Building “fences around the law“
… is not a bad idea, necessarily, as long as you acknowledge that they are fences around the law, not the law itself.
Which means that crossing such a fence is not itself sinful/criminal/wrong/vicious/rights-violating (as appropriate to the nature of the law in question; the maxim originally pertains to (Jewish) religious law, but similar concepts apply to other types of laws and moral principles as well), nor even in all cases a bad idea; it merely puts the crosser in territory where additional care is required in order to ensure that their steps/actions do not violate the law itself.
There’s a bit of semantic sleight-of-hand going on here.
Speaking now solely in analytic metadiscursive terms, without any commentary regarding what is or isn’t actually a good idea:
You can build a “fence” around your “law” that is the thing you describe, a pure guideline-for-your-consideration. “If you are thinking of doing Thing X, be extra careful, because doing Thing X will cause you to skirt dangerously close to actually-bad Thing Y.” This is very likely to be harmless and net-positive in its effects. It is also likely to be very very very small-impact, so much so that it’s close to useless. Your guideline will be taken seriously by a small population of people who are constitutionally serious and careful and diligent – the sort of people who probably could navigate between Thing X and Thing Y just fine – and ignored by everyone else. People mostly aren’t that kind of careful, especially when carefulness is standing between them and a thing that they actively want to do, and they are very good at creating rationalizations for why their situation is special and the guidelines don’t apply.

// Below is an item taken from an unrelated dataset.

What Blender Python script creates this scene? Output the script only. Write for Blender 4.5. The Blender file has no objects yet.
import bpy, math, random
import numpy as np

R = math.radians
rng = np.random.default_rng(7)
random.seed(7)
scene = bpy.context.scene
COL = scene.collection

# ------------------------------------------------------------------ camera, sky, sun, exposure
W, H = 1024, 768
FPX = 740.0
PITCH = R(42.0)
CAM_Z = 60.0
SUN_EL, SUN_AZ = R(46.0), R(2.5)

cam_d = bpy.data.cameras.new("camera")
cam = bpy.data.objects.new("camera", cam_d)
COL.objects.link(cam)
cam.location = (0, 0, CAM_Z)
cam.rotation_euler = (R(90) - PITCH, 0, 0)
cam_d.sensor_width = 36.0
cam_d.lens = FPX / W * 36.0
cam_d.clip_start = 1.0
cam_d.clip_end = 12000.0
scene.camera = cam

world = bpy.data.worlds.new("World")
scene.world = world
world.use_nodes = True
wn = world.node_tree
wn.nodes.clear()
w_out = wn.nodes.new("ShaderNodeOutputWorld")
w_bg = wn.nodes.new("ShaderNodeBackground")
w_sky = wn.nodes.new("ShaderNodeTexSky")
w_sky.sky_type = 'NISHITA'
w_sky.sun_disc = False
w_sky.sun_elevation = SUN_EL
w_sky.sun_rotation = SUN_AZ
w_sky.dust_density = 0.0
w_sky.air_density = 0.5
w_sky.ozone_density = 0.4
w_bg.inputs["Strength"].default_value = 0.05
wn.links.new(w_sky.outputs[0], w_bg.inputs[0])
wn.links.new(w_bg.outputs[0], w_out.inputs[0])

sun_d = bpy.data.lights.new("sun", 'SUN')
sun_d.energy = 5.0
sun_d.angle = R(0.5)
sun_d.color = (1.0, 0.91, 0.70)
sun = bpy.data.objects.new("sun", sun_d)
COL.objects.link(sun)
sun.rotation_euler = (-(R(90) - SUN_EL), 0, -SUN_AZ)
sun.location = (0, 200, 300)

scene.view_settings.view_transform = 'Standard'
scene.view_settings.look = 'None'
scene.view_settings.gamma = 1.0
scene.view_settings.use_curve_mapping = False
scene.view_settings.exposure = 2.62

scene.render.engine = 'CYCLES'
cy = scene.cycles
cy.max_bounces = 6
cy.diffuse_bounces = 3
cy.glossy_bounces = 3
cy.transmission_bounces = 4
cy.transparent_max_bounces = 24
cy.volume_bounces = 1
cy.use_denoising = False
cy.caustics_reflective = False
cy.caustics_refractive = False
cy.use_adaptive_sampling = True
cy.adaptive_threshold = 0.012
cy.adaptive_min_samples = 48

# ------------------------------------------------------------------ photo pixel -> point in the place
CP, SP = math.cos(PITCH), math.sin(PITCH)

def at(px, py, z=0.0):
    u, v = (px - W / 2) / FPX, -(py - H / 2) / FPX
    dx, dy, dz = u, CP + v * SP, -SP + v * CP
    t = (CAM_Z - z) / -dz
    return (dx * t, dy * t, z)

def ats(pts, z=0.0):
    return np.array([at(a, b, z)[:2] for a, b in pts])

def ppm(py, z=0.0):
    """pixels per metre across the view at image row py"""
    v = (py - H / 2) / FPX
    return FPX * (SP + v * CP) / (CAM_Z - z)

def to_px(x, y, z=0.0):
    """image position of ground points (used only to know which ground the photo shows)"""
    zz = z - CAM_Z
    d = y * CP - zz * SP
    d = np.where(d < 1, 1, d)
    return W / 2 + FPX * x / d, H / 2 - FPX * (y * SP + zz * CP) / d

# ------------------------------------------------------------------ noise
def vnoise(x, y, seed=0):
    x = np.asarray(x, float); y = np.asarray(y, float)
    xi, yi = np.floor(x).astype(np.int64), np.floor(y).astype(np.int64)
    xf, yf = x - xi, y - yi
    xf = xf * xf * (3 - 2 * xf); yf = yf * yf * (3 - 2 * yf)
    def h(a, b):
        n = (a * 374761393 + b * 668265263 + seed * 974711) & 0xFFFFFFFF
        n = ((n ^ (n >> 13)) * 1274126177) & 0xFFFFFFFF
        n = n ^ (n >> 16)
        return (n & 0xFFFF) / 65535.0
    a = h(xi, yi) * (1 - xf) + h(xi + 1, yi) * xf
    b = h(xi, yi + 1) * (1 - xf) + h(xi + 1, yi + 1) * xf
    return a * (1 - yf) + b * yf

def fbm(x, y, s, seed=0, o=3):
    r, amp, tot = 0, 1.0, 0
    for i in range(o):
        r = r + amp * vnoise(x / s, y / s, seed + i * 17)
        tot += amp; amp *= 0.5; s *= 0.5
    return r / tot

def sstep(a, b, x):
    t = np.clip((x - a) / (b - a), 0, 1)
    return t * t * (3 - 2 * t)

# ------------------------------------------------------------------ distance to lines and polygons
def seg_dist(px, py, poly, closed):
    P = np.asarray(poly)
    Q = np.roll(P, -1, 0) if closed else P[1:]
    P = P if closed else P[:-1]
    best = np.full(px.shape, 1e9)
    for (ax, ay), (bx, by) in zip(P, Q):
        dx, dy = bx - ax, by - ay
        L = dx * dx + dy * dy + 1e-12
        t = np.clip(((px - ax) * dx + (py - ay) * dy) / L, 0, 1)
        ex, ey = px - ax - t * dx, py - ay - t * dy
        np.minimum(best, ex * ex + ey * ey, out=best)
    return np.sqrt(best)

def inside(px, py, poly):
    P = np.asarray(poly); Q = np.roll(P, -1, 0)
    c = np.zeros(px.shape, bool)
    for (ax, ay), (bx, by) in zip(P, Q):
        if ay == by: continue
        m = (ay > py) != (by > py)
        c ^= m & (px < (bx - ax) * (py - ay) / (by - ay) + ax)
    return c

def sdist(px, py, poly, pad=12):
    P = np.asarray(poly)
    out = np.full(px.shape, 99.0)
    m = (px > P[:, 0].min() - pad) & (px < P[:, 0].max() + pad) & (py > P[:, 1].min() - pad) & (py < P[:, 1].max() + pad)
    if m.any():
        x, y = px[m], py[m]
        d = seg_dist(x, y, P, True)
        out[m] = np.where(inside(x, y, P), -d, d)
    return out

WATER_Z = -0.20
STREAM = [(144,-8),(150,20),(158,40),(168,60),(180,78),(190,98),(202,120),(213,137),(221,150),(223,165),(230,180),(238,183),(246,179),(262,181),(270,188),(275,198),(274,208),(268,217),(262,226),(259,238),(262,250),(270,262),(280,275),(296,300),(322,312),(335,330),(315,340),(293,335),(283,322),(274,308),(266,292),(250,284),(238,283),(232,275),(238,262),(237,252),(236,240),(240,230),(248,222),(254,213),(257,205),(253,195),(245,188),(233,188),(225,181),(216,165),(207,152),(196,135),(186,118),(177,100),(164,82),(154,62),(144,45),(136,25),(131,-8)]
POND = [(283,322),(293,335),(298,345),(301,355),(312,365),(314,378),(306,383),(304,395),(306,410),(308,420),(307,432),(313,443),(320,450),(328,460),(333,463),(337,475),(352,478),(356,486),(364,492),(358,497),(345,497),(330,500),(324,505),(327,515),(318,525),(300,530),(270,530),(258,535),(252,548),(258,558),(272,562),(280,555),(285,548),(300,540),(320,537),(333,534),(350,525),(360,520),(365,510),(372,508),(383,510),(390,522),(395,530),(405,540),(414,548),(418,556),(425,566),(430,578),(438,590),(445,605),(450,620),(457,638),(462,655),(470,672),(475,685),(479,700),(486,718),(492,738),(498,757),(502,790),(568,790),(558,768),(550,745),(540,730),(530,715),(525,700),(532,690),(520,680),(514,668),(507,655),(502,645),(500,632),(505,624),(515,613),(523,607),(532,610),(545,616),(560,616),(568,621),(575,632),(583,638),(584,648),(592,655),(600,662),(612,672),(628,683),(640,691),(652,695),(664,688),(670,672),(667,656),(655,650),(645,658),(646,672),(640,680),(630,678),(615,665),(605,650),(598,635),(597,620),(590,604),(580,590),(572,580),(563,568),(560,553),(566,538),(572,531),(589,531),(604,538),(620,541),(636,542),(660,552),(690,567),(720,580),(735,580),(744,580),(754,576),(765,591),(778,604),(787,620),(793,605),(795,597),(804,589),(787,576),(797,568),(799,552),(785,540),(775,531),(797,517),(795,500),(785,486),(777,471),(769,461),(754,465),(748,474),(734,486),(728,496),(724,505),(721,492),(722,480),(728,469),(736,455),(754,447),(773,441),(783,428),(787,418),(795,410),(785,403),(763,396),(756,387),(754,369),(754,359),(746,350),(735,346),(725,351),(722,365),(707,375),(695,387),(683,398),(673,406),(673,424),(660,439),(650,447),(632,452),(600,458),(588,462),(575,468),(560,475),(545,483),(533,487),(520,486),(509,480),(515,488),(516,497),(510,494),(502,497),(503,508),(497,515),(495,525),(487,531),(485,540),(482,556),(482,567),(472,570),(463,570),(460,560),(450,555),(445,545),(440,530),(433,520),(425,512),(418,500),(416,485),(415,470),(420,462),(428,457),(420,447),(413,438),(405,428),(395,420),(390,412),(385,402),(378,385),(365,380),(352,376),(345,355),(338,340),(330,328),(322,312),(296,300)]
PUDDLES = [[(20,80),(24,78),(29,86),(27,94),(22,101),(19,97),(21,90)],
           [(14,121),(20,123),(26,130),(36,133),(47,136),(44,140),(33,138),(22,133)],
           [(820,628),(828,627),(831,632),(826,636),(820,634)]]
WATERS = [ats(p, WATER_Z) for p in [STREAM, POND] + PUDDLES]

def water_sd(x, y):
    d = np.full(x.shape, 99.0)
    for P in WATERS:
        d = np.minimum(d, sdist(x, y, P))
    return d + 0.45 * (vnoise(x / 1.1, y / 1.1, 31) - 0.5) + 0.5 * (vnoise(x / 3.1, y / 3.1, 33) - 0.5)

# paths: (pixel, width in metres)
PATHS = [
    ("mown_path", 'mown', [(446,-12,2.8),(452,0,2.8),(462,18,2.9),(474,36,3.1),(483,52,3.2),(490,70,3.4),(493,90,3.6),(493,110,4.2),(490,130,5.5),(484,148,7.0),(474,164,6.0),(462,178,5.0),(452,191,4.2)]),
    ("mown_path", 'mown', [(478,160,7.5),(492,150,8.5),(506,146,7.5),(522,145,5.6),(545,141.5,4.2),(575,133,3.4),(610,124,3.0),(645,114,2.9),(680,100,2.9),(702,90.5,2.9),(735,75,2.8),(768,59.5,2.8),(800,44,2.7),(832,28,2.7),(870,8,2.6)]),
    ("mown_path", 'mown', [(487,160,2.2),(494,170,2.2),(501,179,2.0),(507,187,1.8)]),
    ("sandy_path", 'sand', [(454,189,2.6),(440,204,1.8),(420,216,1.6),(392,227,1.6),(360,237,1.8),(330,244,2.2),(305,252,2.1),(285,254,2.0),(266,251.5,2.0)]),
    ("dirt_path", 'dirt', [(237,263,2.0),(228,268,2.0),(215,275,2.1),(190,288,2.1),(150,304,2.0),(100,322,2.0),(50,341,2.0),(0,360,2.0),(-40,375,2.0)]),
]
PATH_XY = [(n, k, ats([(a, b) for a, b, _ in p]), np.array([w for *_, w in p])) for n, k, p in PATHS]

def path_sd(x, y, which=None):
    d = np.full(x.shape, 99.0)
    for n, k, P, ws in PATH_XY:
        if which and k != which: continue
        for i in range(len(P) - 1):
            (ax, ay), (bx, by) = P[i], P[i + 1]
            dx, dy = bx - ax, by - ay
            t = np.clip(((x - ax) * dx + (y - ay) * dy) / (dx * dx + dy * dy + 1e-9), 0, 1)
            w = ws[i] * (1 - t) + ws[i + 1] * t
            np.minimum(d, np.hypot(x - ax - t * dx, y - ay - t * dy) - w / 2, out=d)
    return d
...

That is not what the rabbis mean when they talk about a “fence around the law.”
What they mean is: we are essentially creating a new law for the purpose of protecting the old law and preventing serious violations. If you cross the fence, you are going to be punished – not because crossing the fence is inherently worthy of punishment, but because we don’t trust you to decide when it’s safe and when it’s not, so we are enforcing our rule-of-thumb. In some cases this will entail punishing someone who hasn’t actually done anything wrong (apart from flouting our rabbinic authority), but we’ve judged that this is a lesser harm than allowing people to dance around the boundaries of the real rule.
As @brazenautomaton likes to point out, correctly, in a context that’s only somewhat different: your principle is close-to-worthless, practically speaking, if you grant an exception to anyone who thinks he has a good reason to violate it. Everyone always thinks that he has a good reason.